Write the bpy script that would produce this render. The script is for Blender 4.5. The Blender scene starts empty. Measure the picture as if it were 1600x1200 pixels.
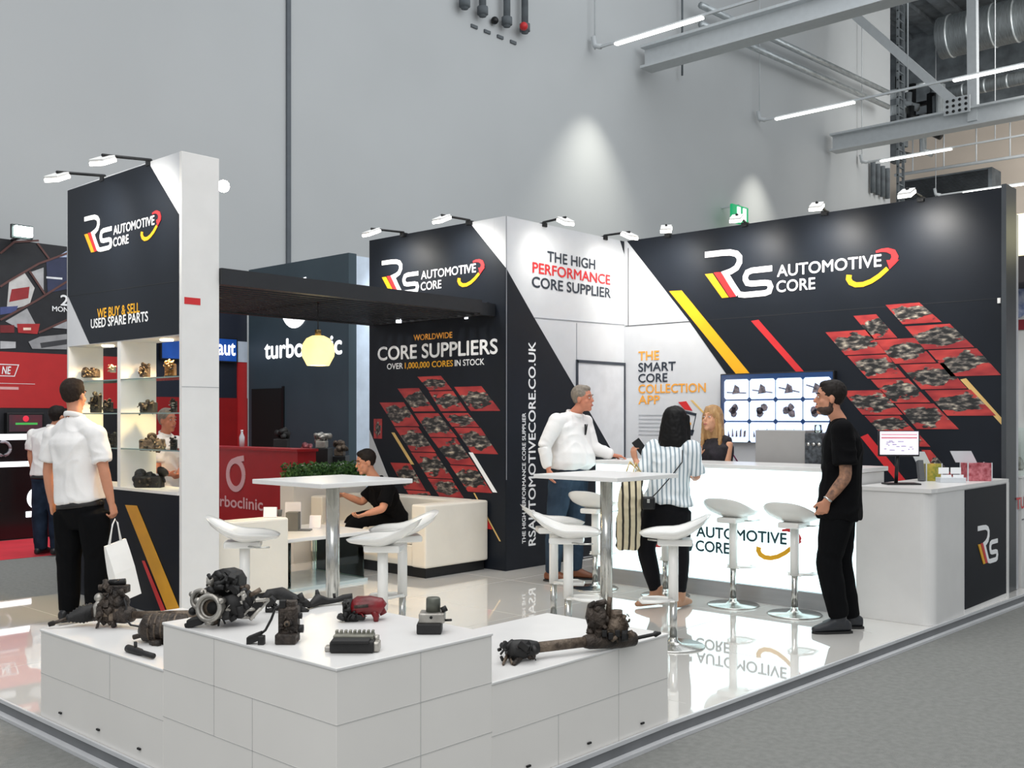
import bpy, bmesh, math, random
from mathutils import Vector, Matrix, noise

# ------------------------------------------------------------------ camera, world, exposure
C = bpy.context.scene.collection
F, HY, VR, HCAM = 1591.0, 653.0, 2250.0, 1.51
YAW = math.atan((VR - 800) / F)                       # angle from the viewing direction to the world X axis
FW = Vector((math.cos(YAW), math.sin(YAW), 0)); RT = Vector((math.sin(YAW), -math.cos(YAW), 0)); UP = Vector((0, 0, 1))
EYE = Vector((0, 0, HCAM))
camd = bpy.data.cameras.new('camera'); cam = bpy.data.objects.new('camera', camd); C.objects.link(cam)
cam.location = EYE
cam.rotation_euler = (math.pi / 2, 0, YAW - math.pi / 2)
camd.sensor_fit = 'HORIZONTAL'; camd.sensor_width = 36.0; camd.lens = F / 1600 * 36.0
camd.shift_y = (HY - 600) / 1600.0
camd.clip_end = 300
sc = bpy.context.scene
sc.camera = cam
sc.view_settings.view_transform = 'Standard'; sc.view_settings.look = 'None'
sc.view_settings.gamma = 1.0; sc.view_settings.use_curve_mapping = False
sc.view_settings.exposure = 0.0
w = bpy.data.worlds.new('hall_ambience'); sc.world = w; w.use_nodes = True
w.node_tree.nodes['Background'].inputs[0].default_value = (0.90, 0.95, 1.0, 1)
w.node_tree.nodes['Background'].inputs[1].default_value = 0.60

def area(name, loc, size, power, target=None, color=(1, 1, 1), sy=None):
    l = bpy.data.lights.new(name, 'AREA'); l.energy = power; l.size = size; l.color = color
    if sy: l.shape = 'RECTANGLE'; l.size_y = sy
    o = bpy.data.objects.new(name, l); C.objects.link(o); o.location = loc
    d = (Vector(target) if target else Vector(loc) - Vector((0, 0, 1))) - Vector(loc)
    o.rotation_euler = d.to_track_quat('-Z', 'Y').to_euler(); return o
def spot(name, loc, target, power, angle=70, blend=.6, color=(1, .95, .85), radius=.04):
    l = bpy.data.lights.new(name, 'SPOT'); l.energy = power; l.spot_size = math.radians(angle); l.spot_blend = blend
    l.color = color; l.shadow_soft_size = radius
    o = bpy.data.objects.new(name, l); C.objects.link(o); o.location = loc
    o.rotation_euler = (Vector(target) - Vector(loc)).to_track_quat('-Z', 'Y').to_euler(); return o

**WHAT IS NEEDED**
Return the listing above in full and without alteration, excluding its pictures.

**CORRECT RESULT**
Write the bpy script that would produce this render. The script is for Blender 4.5. The Blender scene starts empty. Measure the picture as if it were 1600x1200 pixels.
import bpy, bmesh, math, random
from mathutils import Vector, Matrix, noise

# ------------------------------------------------------------------ camera, world, exposure
C = bpy.context.scene.collection
F, HY, VR, HCAM = 1591.0, 653.0, 2250.0, 1.51
YAW = math.atan((VR - 800) / F)                       # angle from the viewing direction to the world X axis
FW = Vector((math.cos(YAW), math.sin(YAW), 0)); RT = Vector((math.sin(YAW), -math.cos(YAW), 0)); UP = Vector((0, 0, 1))
EYE = Vector((0, 0, HCAM))
camd = bpy.data.cameras.new('camera'); cam = bpy.data.objects.new('camera', camd); C.objects.link(cam)
cam.location = EYE
cam.rotation_euler = (math.pi / 2, 0, YAW - math.pi / 2)
camd.sensor_fit = 'HORIZONTAL'; camd.sensor_width = 36.0; camd.lens = F / 1600 * 36.0
camd.shift_y = (HY - 600) / 1600.0
camd.clip_end = 300
sc = bpy.context.scene
sc.camera = cam
sc.view_settings.view_transform = 'Standard'; sc.view_settings.look = 'None'
sc.view_settings.gamma = 1.0; sc.view_settings.use_curve_mapping = False
sc.view_settings.exposure = 0.0
w = bpy.data.worlds.new('hall_ambience'); sc.world = w; w.use_nodes = True
w.node_tree.nodes['Background'].inputs[0].default_value = (0.90, 0.95, 1.0, 1)
w.node_tree.nodes['Background'].inputs[1].default_value = 0.60

def area(name, loc, size, power, target=None, color=(1, 1, 1), sy=None):
    l = bpy.data.lights.new(name, 'AREA'); l.energy = power; l.size = size; l.color = color
    if sy: l.shape = 'RECTANGLE'; l.size_y = sy
    o = bpy.data.objects.new(name, l); C.objects.link(o); o.location = loc
    d = (Vector(target) if target else Vector(loc) - Vector((0, 0, 1))) - Vector(loc)
    o.rotation_euler = d.to_track_quat('-Z', 'Y').to_euler(); return o
def spot(name, loc, target, power, angle=70, blend=.6, color=(1, .95, .85), radius=.04):
    l = bpy.data.lights.new(name, 'SPOT'); l.energy = power; l.spot_size = math.radians(angle); l.spot_blend = blend
    l.color = color; l.shadow_soft_size = radius
    o = bpy.data.objects.new(name, l); C.objects.link(o); o.location = loc
    o.rotation_euler = (Vector(target) - Vector(loc)).to_track_quat('-Z', 'Y').to_euler(); return o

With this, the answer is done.